During the flight to Victoria I drank in the scenery with ravenous eyes: the deep waters of the Strait of Juan de Fuca fading into turquoise shallows and then grey-gold beaches around the myriad islands off the coast. Thick conifer forests rising and falling with the contours of the land. The scars of logging, exposing the cragginess of mountains not yet eroded by roots and weather. A few quiet houses with threadlike roads peeping in and out of the trees; no cars. Spindly docks with tiny toy boats moored to them. The scaly ripple of sunlight on the water, waves that would swamp a small boat looking as delicate as mosquito netting from the airplane. Cloud-shadows, moving without regard for land or sea. It's as beautiful as flying over the Okavango, in it's own way.

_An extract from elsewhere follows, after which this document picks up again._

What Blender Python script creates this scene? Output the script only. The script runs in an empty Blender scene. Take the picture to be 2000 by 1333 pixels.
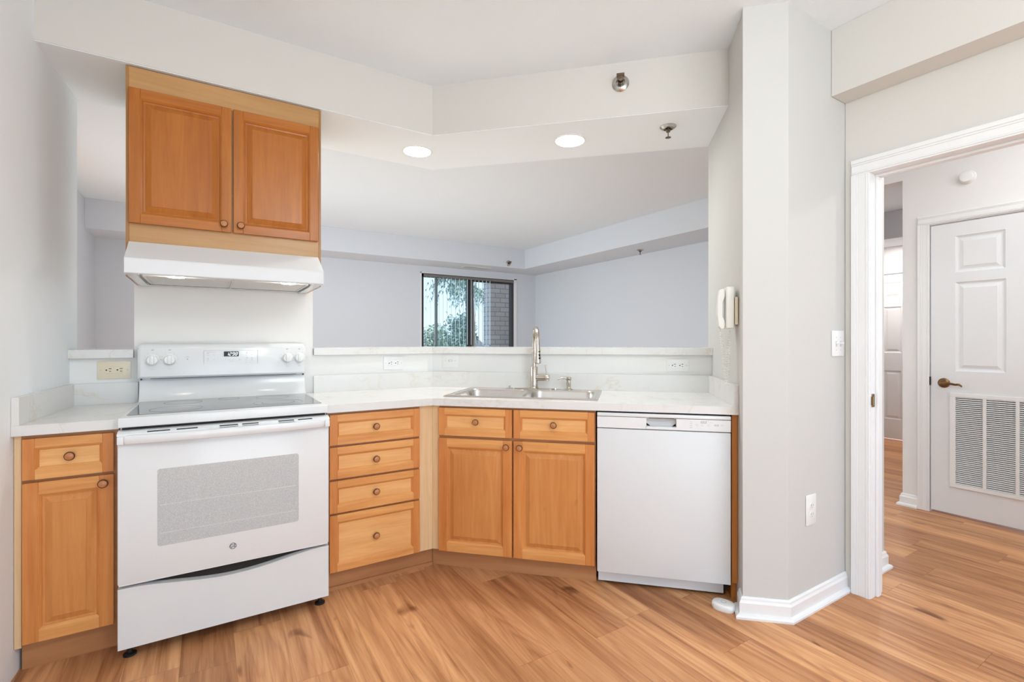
import bpy, bmesh, math, random
from mathutils import Vector, Matrix

random.seed(7)
R = math.radians
S = bpy.context.scene
COL = S.collection

# ------------------------------------------------------------------ camera, world, lights, exposure
# world x runs along the stove wall, y towards that wall, the camera stands at the origin
cd = bpy.data.cameras.new('camera')
cam = bpy.data.objects.new('camera', cd)
COL.objects.link(cam)
cam.location = (0, 0, 1.22)
cam.rotation_euler = (R(90), 0, R(-32))
cd.sensor_fit = 'HORIZONTAL'
cd.sensor_width = 36
cd.lens = 36 * 950 / 2000
cd.clip_start = 0.02
cd.clip_end = 300
S.camera = cam

w = bpy.data.worlds.new('daylight')
S.world = w
w.use_nodes = True
nt = w.node_tree
nt.nodes.clear()
wo = nt.nodes.new('ShaderNodeOutputWorld')
wb = nt.nodes.new('ShaderNodeBackground')
wr = nt.nodes.new('ShaderNodeValToRGB')
ws = nt.nodes.new('ShaderNodeSeparateXYZ')
wt = nt.nodes.new('ShaderNodeTexCoord')
wr.color_ramp.elements[0].position = 0.0
wr.color_ramp.elements[0].color = (0.66, 0.77, 0.94, 1)
wr.color_ramp.elements[1].position = 0.45
wr.color_ramp.elements[1].color = (0.38, 0.55, 0.95, 1)
nt.links.new(wt.outputs['Generated'], ws.inputs[0])
nt.links.new(ws.outputs['Z'], wr.inputs[0])
nt.links.new(wr.outputs[0], wb.inputs[0])
wb.inputs['Strength'].default_value = 1.25
nt.links.new(wb.outputs[0], wo.inputs[0])


def light(kind, name, loc, power, color, rot=(0, 0, 0), **kw):
    d = bpy.data.lights.new(name, kind)
    d.energy = power
    d.color = color
    for k, v in kw.items():
        setattr(d, k, v)
    o = bpy.data.objects.new(name, d)
    o.location = loc
    o.rotation_euler = rot
    COL.objects.link(o)
    return o


light('SUN', 'sun', (0, 0, 12), 5.0, (1, 0.95, 0.86), (R(48), 0, R(35)), angle=R(0.6))
# kitchen ceiling, hall and corridor lamps; the fill lights are added, unseen sources
light('AREA', 'dining_fill', (0.7, -2.6, 1.1), 31, (0.84, 0.97, 1.0), (R(114), 0, R(-10)), shape='RECTANGLE', size=2.8, size_y=2.0)  # added fill behind the camera, no window is modelled there
light('POINT', 'kitchen_ceiling_lamp', (0.75, -0.15, 2.30), 26, (0.90, 1.0, 1.0), shadow_soft_size=0.20)
light('POINT', 'hall_ceiling_lamp', (3.6, -0.22, 2.36), 13, (1.0, 0.97, 0.95), shadow_soft_size=0.05)
light('AREA', 'hall_fill', (3.45, 0.6, 2.64), 6.5, (0.92, 0.98, 1.0), (0, 0, 0), shape='RECTANGLE', size=0.9, size_y=0.5)  # added unseen fill that brightens the hall walls
light('AREA', 'living_side_fill', (-3.0, 5.1, 2.1), 165, (0.86, 0.97, 1.0), (0, R(-84), 0), shape='RECTANGLE', size=1.3, size_y=3.0)  # added unseen fill from the left of the living room
light('AREA', 'living_upward_fill', (1.5, 4.7, 0.1), 30, (0.86, 0.97, 1.0), (R(180), 0, 0), shape='RECTANGLE', size=4.2, size_y=2.2)  # added upward fill hidden behind the bar wall, brightens the ceiling
light('AREA', 'corridor_downlight', (6.70, 2.40, 2.38), 11, (1.0, 0.92, 0.86), (0, 0, 0), shape='DISK', size=0.16)

S.view_settings.view_transform = 'Standard'
S.view_settings.look = 'None'
S.view_settings.gamma = 1.0
S.view_settings.use_curve_mapping = False
S.view_settings.exposure = 0.47


# ------------------------------------------------------------------ materials
class NT:
    def __init__(self, name):
        self.m = bpy.data.materials.new(name)
        self.m.use_nodes = True
        self.t = self.m.node_tree
        self.b = self.t.nodes['Principled BSDF']

    def n(self, typ, ins=None, **props):
        nd = self.t.nodes.new(typ)
        for k, v in props.items():
            setattr(nd, k, v)
        for k, v in (ins or {}).items():
            self.put(nd.inputs[k], v)
        return nd

    def put(self, sock, v):
        if hasattr(v, 'is_output'):
            self.t.links.new(v, sock)
        else:
            sock.default_value = v

    def math(self, op, a, b=0.0, c=None):
        nd = self.t.nodes.new('ShaderNodeMath')
        nd.operation = op
        self.put(nd.inputs[0], a)
        self.put(nd.inputs[1], b)
        if c is not None:
            self.put(nd.inputs[2], c)
        return nd.outputs[0]

    def ramp(self, fac, stops):
        nd = self.t.nodes.new('ShaderNodeValToRGB')
        cr = nd.color_ramp
        while len(cr.elements) < len(stops):
            cr.elements.new(0.5)
        for e, (p, c) in zip(cr.elements, stops):
            e.position = p
            e.color = tuple(c) + (1,) if len(c) == 3 else c
        self.put(nd.inputs[0], fac)
        return nd.outputs[0]

    def coord(self, which='Object'):
        return self.n('ShaderNodeTexCoord').outputs[which]

    def mapping(self, vec, scale=(1, 1, 1), loc=(0, 0, 0)):
        return self.n('ShaderNodeMapping', {'Vector': vec, 'Scale': scale, 'Location': loc}).outputs[0]

    def noise(self, vec, scale, detail=3, rough=0.5, dist=0.0):
        return self.n('ShaderNodeTexNoise', {'Vector': vec, 'Scale': scale, 'Detail': detail, 'Roughness': rough, 'Distortion': dist}).outputs[0]

    def mix(self, fac, a, b, mode='MIX'):
        nd = self.n('ShaderNodeMix', data_type='RGBA', blend_type=mode)
        self.put(nd.inputs[0], fac)
        self.put(nd.inputs[6], a if hasattr(a, 'is_output') else tuple(a) + (1,))
        self.put(nd.inputs[7], b if hasattr(b, 'is_output') else tuple(b) + (1,))
        return nd.outputs[2]

    def bump(self, h, strength, dist=0.002):
        nd = self.n('ShaderNodeBump', {'Height': h, 'Strength': strength, 'Distance': dist})
        self.t.links.new(nd.outputs[0], self.b.inputs['Normal'])

    def base(self, c, rough=0.5, metal=0.0, spec=0.5):
        self.put(self.b.inputs['Base Color'], c if hasattr(c, 'is_output') else tuple(c) + (1,))
        self.put(self.b.inputs['Roughness'], rough)
        self.b.inputs['Metallic'].default_value = metal
        self.b.inputs['Specular IOR Level'].default_value = spec
        return self.m


def plain(name, c, rough=0.5, metal=0.0, spec=0.5, var=0.015, scale=6):
    k = NT(name)
    v = k.noise(k.coord(), scale, 3)
    col = k.mix(v, tuple(max(0, x * (1 - var)) for x in c), tuple(min(1, x * (1 + var)) for x in c))
    return k.base(col, rough, metal, spec)


def paint(name, c, bump=0.06, scale=260, rough=0.75):
    k = NT(name)
    co = k.coord()
    k.bump(k.noise(co, scale, 3, 0.6), bump, 0.002)
    v = k.noise(co, 1.3, 2)
    return k.base(k.mix(v, tuple(x * 0.985 for x in c), c), rough, 0, 0.25)


def wood(name, dark, light_, horiz=False, rough=0.33, fleck=0.35):
    k = NT(name)
    co = k.coord()
    rnd = k.n('ShaderNodeObjectInfo').outputs['Random']
    off = k.n('ShaderNodeCombineXYZ', {0: k.math('MULTIPLY', rnd, 9.0), 1: k.math('MULTIPLY', rnd, 5.0), 2: k.math('MULTIPLY', rnd, 7.0)}).outputs[0]
    add = k.n('ShaderNodeVectorMath', {0: co, 1: off}, operation='ADD').outputs[0]
    sc = (1.6, 20, 20) if horiz else (20, 20, 1.6)
    mp = k.mapping(add, sc)
    a = k.noise(mp, 1.0, 5, 0.6, 0.9)
    sc2 = (6, 110, 110) if horiz else (110, 110, 6)
    b = k.noise(k.mapping(add, sc2), 1.0, 4, 0.6, 0.2)
    big = k.noise(add, 2.4, 2)
    f = k.math('ADD', k.math('MULTIPLY', a, 0.6), k.math('ADD', k.math('MULTIPLY', b, 0.2), k.math('MULTIPLY', big, 0.2)))
    col = k.ramp(f, [(0.34, dark), (0.5, tuple((p + q) / 2 for p, q in zip(dark, light_))), (0.66, light_)])
    knot = k.ramp(k.noise(k.mapping(add, (1, 1, 0.5)), 17, 2, 0.4), [(0.74, (1, 1, 1)), (0.80, (0.62, 0.50, 0.42))])
    col = k.mix(fleck, col, knot, 'MULTIPLY')
    k.bump(b, 0.05, 0.001)
    k.b.inputs['Coat Weight'].default_value = 0.12
    k.b.inputs['Coat Roughness'].default_value = 0.22
    return k.base(col, rough, 0, 0.3)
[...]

The flight passed quickly. We landed in Victoria and I stepped off onto the familiar tarmac of the small airport, breathed the familiar air, scrutinized the airport windows to see if I could spot my mom. In the baggage claim I was hopping from one foot to the other, pushing the cart back and forth, willing my bags to arrive faster. Then I was rushing through immigration and emerging, practically running, into the airport where my mom was waiting with open arms and a helium balloon.



Wednesday, October 14, 2009

The Prodigal Returns

"Tall tree and the eye," Anish Kapoor. At the Royal Academy of Arts, London

I returned to Botswana on Friday, the 9th of October. The stories of my travels are long and convoluted - I think it would be fun to recount the trip purely in terms of ground covered, without any explanation of why, because from that perspective it was an utterly ridiculous journey. Actually, perhaps from any perspective it was an utterly ridiculous journey. Regardless, I had a wonderful time and have returned in the best possible spirits, feeling refreshed from the trip and also happy to be back in D'kar. I feel a renewed sense of confidence - this isn't what I want to do forever, but it is what I want to do right now. I don't want to live in the village forever, but it is where I want to be right now. Visiting old friends reminded me that I'm still the person I've always been - small changes, of course, but essentially the same. That's reassuring. And a large part of that person is an academic. I will be applying for graduate school when I get back from Botswana.

I'd worried that when I stepped off the plane, back into the blistering heat and flatness of Botswana, I wouldn't want to be here - that the afterimages of tall green trees, skyscrapers, mountains, and old friends would fill me with regret. Not so. As I said, I don't want to stay here forever, but I really want to be here right now. I hate to keep restating that, but it's very important to me. I think that the contrast between this arrival and my arrival of a year ago, when I first set foot on Kalahari sand, is also helpful. Everything that was alien then, is familiar now.

Further reflection on that later. As one might expect, I'm busy untangling a giant, messy knot of "things that should have been done by other people while I was away but in fact didn't get done at all," so I haven't had much time to blog. BUT I WILL.